Et au final, faut-il  chercher le mot juste, la phrase qui cerne et montre nettement, sans ambiguïté toutes les caractéristiques sonores d'un lieu ? Ou bien alors pouvons-nousl entretenir sciemment, par défaut, une sorte de  halo sensoriel, des zones de flous auriculaires,  que l'imagination du lecteur peuplera alors de ses propres sonorités ?

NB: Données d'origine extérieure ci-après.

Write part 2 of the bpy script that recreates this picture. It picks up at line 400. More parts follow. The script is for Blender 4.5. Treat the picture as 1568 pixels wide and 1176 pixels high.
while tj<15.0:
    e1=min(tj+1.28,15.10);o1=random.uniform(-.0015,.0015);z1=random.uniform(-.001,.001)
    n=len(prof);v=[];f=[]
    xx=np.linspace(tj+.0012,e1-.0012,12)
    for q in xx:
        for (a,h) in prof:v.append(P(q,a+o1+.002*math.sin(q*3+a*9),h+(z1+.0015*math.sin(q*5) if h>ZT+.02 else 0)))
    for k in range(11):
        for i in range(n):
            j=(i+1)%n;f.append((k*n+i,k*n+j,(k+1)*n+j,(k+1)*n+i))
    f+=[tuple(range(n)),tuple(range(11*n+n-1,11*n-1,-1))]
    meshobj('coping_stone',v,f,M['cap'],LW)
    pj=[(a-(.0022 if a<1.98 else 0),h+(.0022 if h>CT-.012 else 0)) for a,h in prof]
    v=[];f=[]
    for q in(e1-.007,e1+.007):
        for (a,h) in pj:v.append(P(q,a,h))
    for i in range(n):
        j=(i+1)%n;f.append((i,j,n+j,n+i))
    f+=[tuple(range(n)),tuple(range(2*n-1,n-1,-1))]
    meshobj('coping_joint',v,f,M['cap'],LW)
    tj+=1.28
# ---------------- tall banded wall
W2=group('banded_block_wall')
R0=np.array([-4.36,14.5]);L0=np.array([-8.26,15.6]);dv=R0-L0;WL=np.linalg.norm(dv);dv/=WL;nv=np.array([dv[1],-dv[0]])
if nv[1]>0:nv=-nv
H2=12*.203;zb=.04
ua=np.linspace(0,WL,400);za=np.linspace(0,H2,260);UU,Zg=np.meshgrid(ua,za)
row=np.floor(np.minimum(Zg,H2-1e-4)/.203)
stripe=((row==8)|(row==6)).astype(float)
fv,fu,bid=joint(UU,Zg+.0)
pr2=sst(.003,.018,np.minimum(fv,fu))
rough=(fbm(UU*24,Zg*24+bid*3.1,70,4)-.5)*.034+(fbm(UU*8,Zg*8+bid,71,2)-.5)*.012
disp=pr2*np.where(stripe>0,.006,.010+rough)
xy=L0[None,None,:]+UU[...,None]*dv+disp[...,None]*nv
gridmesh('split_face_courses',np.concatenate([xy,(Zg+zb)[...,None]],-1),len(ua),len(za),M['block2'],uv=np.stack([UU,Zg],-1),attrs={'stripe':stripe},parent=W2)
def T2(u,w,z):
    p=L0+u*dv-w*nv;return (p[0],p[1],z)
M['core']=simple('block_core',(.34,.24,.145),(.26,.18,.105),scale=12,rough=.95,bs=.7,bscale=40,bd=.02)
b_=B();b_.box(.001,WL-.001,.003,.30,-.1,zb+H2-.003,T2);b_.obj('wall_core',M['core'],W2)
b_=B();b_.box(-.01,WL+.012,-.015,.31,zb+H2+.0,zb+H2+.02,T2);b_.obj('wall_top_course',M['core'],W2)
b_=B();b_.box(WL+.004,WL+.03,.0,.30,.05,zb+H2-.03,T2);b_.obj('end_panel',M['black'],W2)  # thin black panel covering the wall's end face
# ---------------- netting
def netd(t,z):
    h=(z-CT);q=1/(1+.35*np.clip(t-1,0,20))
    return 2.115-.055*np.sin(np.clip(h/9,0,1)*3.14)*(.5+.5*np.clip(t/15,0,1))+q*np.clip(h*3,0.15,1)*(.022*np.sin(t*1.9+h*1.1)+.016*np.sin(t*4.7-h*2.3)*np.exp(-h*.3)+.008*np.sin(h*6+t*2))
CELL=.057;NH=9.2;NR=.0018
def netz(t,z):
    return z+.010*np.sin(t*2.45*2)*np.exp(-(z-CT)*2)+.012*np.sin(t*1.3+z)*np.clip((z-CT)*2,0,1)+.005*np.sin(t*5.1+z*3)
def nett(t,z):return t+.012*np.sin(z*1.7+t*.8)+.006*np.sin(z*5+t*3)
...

En fait, ce qui prime parfois sur la véracité descriptive, c' est la force émotive distillée par le texte, sa forte charge esthétique qui révèle sans doute du paysage une beauté intrinsèque qui souvent nous échappe. Cette émotion ne montre pas pour autant un monde  sonore idyllique, un paradis acoustique, mais en tous cas laisse entrevoir un univers sonore qui vient réveiller l'écoute. Dans une approche plus esthétique que réaliste, l'écriture entrouvre notre perception vers de sauvages beautés cachées, parfois profondément enfouies sous la trivialité du bruit.

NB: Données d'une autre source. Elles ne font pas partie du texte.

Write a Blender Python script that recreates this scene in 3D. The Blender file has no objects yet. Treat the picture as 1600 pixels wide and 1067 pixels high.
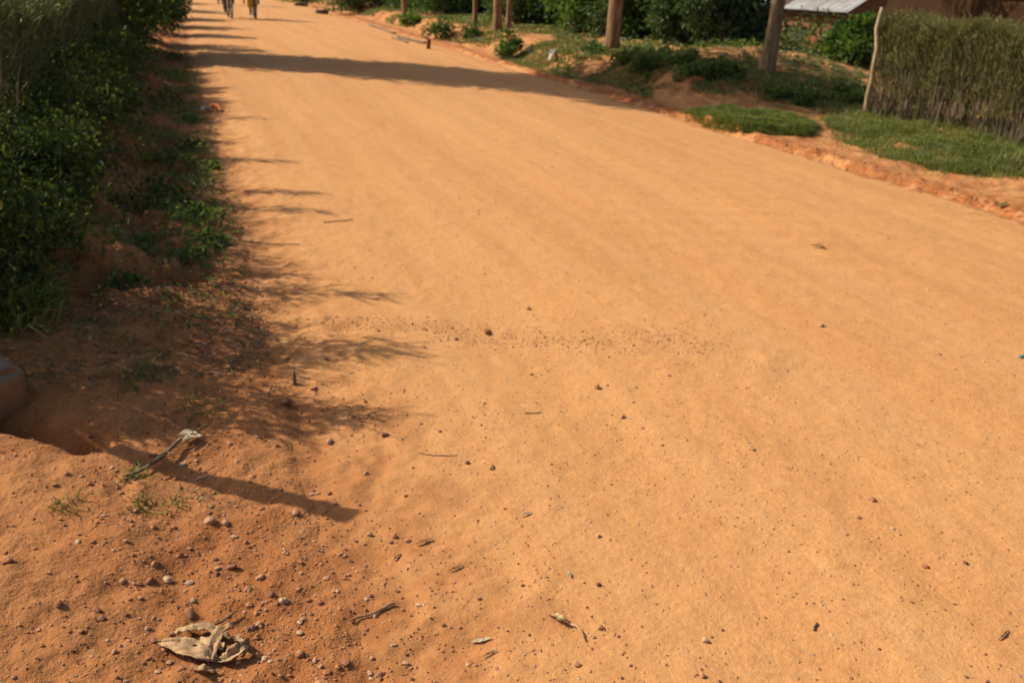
import bpy, bmesh, math, random
import numpy as np
from mathutils import Vector, Matrix
R = math.radians
sc = bpy.context.scene
# ---------------------------------------------------------------- camera
F_PX, ROLL, PITCH, HC = 1350.0, R(3.0), math.atan(561/1350.0), 1.6
YAW = 0.372445
def cam_axes():
    f = Vector((math.sin(YAW)*math.cos(PITCH), math.cos(YAW)*math.cos(PITCH), -math.sin(PITCH)))
    r = Vector((math.cos(YAW), -math.sin(YAW), 0)); u = r.cross(f)
    return f, r*math.cos(ROLL)+u*math.sin(ROLL), u*math.cos(ROLL)-r*math.sin(ROLL)
CF, CR, CU = cam_axes()
cd = bpy.data.cameras.new('camera'); cam = bpy.data.objects.new('camera', cd)
sc.collection.objects.link(cam); sc.camera = cam
cam.matrix_world = Matrix(((CR.x, CU.x, -CF.x, 0), (CR.y, CU.y, -CF.y, 0), (CR.z, CU.z, -CF.z, HC), (0, 0, 0, 1)))
cd.sensor_width = 36; cd.lens = 36*F_PX/1600; cd.clip_start = 0.05; cd.clip_end = 1500
cd.dof.use_dof = True; cd.dof.focus_distance = 1.5
FOC = cd.lens/1000
# aperture so far things blur by about 3 px of a 1024 px picture
APER = 0.0046
cd.dof.aperture_fstop = FOC/APER
sc.render.resolution_x, sc.render.resolution_y = 1024, 682
# ---------------------------------------------------------------- light
SUN_EL = R(37); SH = Vector((1, -0.70, 0)).normalized()      # direction shadows fall
SUN = Vector((-SH.x*math.cos(SUN_EL), -SH.y*math.cos(SUN_EL), math.sin(SUN_EL)))
w = bpy.data.worlds.new('World'); sc.world = w; w.use_nodes = True
nt = w.node_tree; bg = nt.nodes['Background']; sky = nt.nodes.new('ShaderNodeTexSky')
sky.sky_type = 'NISHITA'; sky.sun_disc = False; sky.sun_elevation = SUN_EL
sky.sun_rotation = math.atan2(SUN.x, SUN.y)
sky.air_density = 1.0; sky.dust_density = 3.0
nt.links.new(sky.outputs[0], bg.inputs[0]); bg.inputs[1].default_value = 0.075
sd = bpy.data.lights.new('sun', 'SUN'); sd.energy = 3.6; sd.angle = R(0.4); sd.color = (1, .93, .80)
so = bpy.data.objects.new('sun', sd); sc.collection.objects.link(so)
so.rotation_euler = SUN.to_track_quat('Z', 'Y').to_euler()
sc.view_settings.view_transform = 'Standard'; sc.view_settings.look = 'None'
sc.view_settings.exposure = 0.69; sc.view_settings.gamma = 1
C = sc.collection
# ---------------------------------------------------------------- noise
def _h(ix, iy, s):
    n = (ix.astype(np.int64)*374761393 + iy.astype(np.int64)*668265263 + s*974634777) & 0x7fffffff
    n = ((n ^ (n >> 13))*1274126177) & 0x7fffffff
    return ((n ^ (n >> 16)) & 0xffff)/65535.0
def vnoise(x, y, s=0):
    x = np.asarray(x, float); y = np.asarray(y, float)
    ix = np.floor(x); iy = np.floor(y); fx = x-ix; fy = y-iy
    fx = fx*fx*fx*(fx*(fx*6-15)+10); fy = fy*fy*fy*(fy*(fy*6-15)+10)
    a = _h(ix, iy, s); b = _h(ix+1, iy, s); c = _h(ix, iy+1, s); d = _h(ix+1, iy+1, s)
    return (a*(1-fx)+b*fx)*(1-fy)+(c*(1-fx)+d*fx)*fy*1.0 - .5
def fbm(x, y, o=4, s=0, g=.5):
    t = 0; a = 1
    for i in range(o):
        t = t + a*vnoise(x*2**i+17.3*i, y*2**i-9.1*i, s+i); a *= g
    return t
def sst(a, b, x):
    t = np.clip((x-a)/(b-a), 0, 1); return t*t*(3-2*t)
def seg(x, y, ax, ay, bx, by):
    vx, vy = bx-ax, by-ay; L = vx*vx+vy*vy
    t = np.clip(((x-ax)*vx+(y-ay)*vy)/L, 0, 1)
    return np.hypot(x-ax-t*vx, y-ay-t*vy), t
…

C'est à mon sens une force que l'écrit apporte  au monde de l'écoute, conscient de ses limites, mais aussi de pouvoir les outrepasser par la force même du langage. 

 

 

Ceci dit, beaucoup d'auteurs se sont frottés; et se frottent encore à ce jour à l'exercice de la description sonore.

En voici quelques exemples

 

"Dans la brume légère de ce matin d'avant-printemps, la Ville Basse se réveille, encore engourdie, et le soleil se lève avec une sorte de lenteur. Il règne une gaieté paisible dans cet air où l'on sent encore une moitié de froid, et la vie, au souffle léger de la brise qui n'existe pas, frissonne vaguement du froid qui est déjà passé - au souvenir du froid plus que du froid en soi, et par comparaison avec l'été proche plus qu'en raison du temps qu'il fait. Les boutiques ne sont pas encore ouvertes, sauf les petits cafés et les bistrots, mais ce repos n'est point torpeur, comme celui du dimanche; il est simplement repos. Un blond vestige flotte en avant-garde dans l'air peu à peu révélé, et l'azur rosit à travers la brume qui s'effiloche. Un début de mouvement s'amenuise par les rues, on voit se détacher l'isolement de chaque piéton, et aux rares fenêtres ouvertes, tout là-haut, quelques lève-tôt surgissent aussi, fantomatiques. Les trams, à mi-hauteur, tracent leur sillon mobile, jaune et numéroté. Et de minute en minute, de façon sensible, les rues se dé-désertifient. Je m'aperçois brusquement que le bruit est beaucoup plus fort, que beaucoup plus de monde existe."

Fernando Pessoa

 

Un débordement de sève coulait avec des voix chuchotantes, le bruit des germes s'épandait en un grand baiser. Encore, encore, de plus en plus distinctement, comme s'ils se fussent rapprochés du sol, les camarades tapaient. Aux rayons enflammés de l'astre, par cette matinée de jeunesse, c'était de cette rumeur que la campagne était grosse.

 Germinal - Emile Zola

 

“Il fait nuit. Il pleut. Je regarde dehors. Il fait noir. Pas un bruit. Je parle tout seul. Ma voix me gêne. Je prends mon dictaphone sur mes genoux et je lui parle tout bas, tout bas, comme à l’oreille. 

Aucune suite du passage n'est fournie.